Downtown Fargo may ramp up parking

FARGO – The roughly 2,000-plus off-street parking spaces owned by the city of Fargo are filling up, reviving talk of a parking ramp at Roberts Street and Second Avenue North.

The occupancy rate of the city’s eight surface parking lots and three parking structures is about 90 percent, so the city needs to get out in front of demand, said Bob Stein, senior planner for the city of Fargo.

“If we were to get a company that would want to bring a business to downtown with 100 or 200 employees, we would find ourselves way behind in terms of providing parking for them,” he said.

The subject is on the agenda of Friday’s Parking Commission meeting, but it will be up to the City Commission to decide if it’s time for a project, Stein said.

Several years ago, the city identified the Roberts Street location and the US Bank plaza area as potential sites for parking structures downtown.

Kilbourne Group, a Fargo development company, holds an option to buy the US Bank plaza, and the company has talked about a vision for the site that would include parking.

The purchase option is set to expire this summer.

Mike Allmendinger, general manager of Kilbourne Group, will be at Friday’s Parking Commission meeting to update city officials on Kilbourne Group’s plans.

Allmendinger said several ideas are being considered for what is now being called the Block 9 project.

He said plans differ in scale. The preferred option will depend on the number of retail and housing interests that decide to participate, he said.

All of the plans include a multilevel parking structure owned and operated by the city that would accommodate about 350 parking spaces.

Allmendinger said plans call for wrapping the parking ramp with retail stores or housing, which he said would discourage formation of “dead zones” that can occur around parking ramps.

He said significant development could also occur above the proposed parking ramp, depending on the size of the project.

Allmendinger said Kilbourne Group supports the idea of Fargo building a parking ramp at the Roberts Street site, where the city owns land but would need to buy at least one additional parcel to do a ramp project.

One idea being discussed for Roberts Street – a three-level ramp housing an estimated 400 parking spaces – is doable on the site, but specifics of what might be built have not been decided, Stein said.

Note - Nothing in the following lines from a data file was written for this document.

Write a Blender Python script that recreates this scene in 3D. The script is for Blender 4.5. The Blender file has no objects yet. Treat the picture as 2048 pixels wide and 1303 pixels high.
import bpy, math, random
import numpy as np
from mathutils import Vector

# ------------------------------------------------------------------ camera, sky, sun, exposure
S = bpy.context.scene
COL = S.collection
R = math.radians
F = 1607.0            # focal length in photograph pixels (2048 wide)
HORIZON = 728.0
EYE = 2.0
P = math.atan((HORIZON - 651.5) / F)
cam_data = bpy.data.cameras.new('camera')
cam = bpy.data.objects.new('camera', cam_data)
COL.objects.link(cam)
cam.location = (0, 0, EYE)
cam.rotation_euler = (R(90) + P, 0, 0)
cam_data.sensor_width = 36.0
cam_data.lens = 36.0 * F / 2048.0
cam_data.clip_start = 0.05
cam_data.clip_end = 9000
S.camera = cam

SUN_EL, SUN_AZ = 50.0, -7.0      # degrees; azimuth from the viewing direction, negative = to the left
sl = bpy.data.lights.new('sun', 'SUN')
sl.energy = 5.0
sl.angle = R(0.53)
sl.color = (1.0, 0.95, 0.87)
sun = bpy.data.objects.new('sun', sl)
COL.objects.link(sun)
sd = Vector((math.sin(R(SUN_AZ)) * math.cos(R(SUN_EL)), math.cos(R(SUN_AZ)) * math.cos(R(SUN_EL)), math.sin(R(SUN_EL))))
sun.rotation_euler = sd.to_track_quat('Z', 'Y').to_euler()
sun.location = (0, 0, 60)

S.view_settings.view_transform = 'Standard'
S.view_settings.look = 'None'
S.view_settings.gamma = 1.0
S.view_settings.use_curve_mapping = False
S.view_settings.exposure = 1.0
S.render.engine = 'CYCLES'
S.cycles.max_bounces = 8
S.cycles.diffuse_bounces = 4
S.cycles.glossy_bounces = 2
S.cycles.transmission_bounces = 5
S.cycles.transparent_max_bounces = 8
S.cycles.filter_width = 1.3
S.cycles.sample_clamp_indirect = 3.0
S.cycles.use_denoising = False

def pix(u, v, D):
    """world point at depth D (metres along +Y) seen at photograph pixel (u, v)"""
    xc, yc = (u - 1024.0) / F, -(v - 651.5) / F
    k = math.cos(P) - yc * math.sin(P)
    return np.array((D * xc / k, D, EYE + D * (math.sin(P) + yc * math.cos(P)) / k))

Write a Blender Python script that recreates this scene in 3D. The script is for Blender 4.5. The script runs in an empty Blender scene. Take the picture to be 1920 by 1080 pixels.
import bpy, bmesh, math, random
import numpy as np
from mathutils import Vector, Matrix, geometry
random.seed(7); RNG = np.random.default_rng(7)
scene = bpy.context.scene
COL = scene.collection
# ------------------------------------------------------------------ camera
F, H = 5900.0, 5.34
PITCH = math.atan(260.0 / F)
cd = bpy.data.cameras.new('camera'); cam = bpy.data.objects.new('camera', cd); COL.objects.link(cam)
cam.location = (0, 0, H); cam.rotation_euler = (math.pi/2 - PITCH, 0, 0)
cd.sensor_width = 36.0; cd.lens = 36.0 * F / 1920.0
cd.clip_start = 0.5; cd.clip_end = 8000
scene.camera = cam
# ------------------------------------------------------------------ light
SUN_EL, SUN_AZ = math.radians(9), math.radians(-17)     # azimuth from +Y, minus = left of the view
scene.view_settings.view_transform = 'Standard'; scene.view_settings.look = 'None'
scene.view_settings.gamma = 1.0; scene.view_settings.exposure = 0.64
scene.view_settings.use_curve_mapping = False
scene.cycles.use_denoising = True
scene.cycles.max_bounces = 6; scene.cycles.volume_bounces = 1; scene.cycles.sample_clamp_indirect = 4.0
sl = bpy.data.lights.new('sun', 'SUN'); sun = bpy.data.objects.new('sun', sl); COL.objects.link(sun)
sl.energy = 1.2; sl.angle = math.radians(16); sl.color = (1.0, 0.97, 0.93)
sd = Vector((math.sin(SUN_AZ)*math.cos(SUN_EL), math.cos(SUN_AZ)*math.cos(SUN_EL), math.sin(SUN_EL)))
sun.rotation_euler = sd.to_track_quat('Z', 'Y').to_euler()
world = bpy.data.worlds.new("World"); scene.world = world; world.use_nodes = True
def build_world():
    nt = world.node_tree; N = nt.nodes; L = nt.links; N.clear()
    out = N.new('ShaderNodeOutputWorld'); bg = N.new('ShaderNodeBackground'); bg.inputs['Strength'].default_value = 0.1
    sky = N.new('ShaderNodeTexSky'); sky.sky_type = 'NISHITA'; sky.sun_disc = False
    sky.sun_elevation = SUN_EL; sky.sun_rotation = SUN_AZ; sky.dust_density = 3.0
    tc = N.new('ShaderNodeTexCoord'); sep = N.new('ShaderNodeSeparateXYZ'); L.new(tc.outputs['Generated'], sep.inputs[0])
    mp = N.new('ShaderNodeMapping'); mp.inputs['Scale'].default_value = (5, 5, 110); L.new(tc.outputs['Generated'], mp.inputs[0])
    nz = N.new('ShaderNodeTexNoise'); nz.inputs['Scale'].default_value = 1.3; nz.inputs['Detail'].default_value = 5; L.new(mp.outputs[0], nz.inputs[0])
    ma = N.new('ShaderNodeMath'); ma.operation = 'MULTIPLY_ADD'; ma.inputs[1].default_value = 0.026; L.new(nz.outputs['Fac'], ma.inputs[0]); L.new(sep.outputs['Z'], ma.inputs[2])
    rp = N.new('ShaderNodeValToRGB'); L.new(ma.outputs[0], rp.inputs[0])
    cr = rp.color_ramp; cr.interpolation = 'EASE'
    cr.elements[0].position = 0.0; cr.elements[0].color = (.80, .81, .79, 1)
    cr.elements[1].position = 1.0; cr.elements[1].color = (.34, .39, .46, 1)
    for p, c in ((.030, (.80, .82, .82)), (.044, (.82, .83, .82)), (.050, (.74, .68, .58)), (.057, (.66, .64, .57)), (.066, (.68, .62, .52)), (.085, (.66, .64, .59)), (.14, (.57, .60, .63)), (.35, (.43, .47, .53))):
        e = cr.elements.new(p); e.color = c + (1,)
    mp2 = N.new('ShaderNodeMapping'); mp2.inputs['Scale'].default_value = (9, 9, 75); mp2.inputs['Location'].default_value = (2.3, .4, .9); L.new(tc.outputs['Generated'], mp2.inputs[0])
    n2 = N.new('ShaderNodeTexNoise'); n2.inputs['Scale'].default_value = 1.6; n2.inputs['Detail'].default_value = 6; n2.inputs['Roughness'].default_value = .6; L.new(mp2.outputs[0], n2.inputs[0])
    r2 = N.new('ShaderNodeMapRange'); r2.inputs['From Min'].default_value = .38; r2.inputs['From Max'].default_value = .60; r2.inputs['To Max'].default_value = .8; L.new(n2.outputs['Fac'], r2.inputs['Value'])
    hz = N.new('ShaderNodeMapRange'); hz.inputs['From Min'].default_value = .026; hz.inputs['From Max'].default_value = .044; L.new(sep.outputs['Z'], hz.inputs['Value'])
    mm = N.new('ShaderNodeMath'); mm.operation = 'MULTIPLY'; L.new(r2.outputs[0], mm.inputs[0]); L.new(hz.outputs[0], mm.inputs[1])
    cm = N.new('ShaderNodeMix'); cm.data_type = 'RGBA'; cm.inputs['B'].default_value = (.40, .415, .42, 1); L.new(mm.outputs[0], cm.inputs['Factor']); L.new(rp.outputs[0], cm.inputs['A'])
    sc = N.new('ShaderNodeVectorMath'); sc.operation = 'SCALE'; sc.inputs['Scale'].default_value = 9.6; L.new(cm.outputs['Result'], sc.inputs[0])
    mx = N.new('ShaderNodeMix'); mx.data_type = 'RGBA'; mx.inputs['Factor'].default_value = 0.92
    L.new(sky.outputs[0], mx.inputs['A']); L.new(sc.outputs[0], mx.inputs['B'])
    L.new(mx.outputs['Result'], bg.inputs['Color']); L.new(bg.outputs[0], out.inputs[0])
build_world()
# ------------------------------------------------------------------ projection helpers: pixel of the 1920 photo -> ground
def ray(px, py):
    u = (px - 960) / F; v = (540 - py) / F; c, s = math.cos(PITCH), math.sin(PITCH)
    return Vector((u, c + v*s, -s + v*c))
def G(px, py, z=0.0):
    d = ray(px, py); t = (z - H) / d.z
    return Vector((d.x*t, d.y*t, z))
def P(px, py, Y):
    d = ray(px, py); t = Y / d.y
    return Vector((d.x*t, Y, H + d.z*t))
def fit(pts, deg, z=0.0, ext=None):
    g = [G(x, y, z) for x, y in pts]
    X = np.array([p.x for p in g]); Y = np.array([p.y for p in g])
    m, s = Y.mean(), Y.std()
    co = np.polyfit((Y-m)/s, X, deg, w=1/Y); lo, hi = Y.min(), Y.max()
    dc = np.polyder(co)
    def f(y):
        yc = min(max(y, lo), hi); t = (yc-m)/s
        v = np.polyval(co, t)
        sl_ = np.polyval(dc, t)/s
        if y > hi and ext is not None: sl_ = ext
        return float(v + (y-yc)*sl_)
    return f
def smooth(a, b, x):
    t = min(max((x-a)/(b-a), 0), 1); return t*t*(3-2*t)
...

He said a parking ramp at Roberts Street would include a mix of monthly rentals and hourly spaces controlled by parking meters.

State law prohibits parking meters on city streets, but meters are allowed in parking ramps.

The city-owned parking ramp at Island Park contains about 477 parking spots, with about 26 controlled by meters and the rest rented by the month.

Stein said there will be a discussion at Friday’s meeting about how to deal with parking meters at the Island Park ramp because enforcement is an issue.

“Every time we talk about enforcing parking meters, police say: ‘We don’t know if the existing ordinance will allow us to enforce that,’ ’’ Stein said.

He said an ordinance change about 10 years ago gave the city authority to fine violators. Documentation of the change will be presented at Friday’s meeting.

Stein said downtown Fargo’s population has increased by more than 2,000 over the past decade. That growth, along with a vibrant business community, is putting pressure on parking, he said.

Available parking space can be found in only three of the city’s parking lots: one at NP Avenue, one at the Civic Center and one on the south side of Second Avenue North at Roberts Street.

And the NP Avenue lot, Stein said, “is getting close to capacity.”

The Parking Commission meeting will be at 8 a.m. Friday in the City Commission room of City Hall.